On peut avoir l’impression d’assister à un éternel recommencement. Déjà, en février 2023, le Conseil d’orientation des infrastructures (COI) avait remis un rapport préconisant des investissements ciblés. Le gouvernement avait alors annoncé le déblocage, d’ici 2040, de 100 milliards d’euros pour la régénération du ferroviaire, sous l’égide de la première ministre d’alors, Elisabeth Borne. Cinq ans plus tôt, la même, ministre des Transports, lançait les « Assises de la mobilité », un brainstorming débouchant sur la loi d’orientation des mobilités (LOM) de 2019. Faut-il vraiment une troisième séquence solennelle, avec les mêmes acteurs campant sur les mêmes positions, alors que les enjeux n’ont pas changé, sauf l’impact du changement climatique, toujours plus pressant ?
Chacun a en tête la fin des concessions autoroutières, qui se rapproche. Les péages vont-ils être maintenus ? Pour financer quoi exactement ? Les autoroutes, les autres infrastructures routières, le ferroviaire, les mobilités alternatives telles que le vélo ? Les sociétés autoroutières considèrent que l’argent des usagers doit aller aux autoroutes.
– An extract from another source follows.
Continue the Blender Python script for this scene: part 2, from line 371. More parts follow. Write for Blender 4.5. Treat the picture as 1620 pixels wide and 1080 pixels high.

Tous les autres, notamment les élus qui se penchent sur la complexité des mobilités, des écologistes à la droite républicaine, plaident pour un transfert de recettes entre la route et les transports collectifs et moins polluants. Que les travaux d’ « Ambition France Transports » aboutissent ou non, la question pourrait être tranchée lors des prochaines échéances électorales. Dans son programme pour les législatives de 2024, le Rassemblement national proposait de nationaliser les sociétés d’autoroutes, et donc supprimer les péages, sans un mot pour le financement des autres mobilités.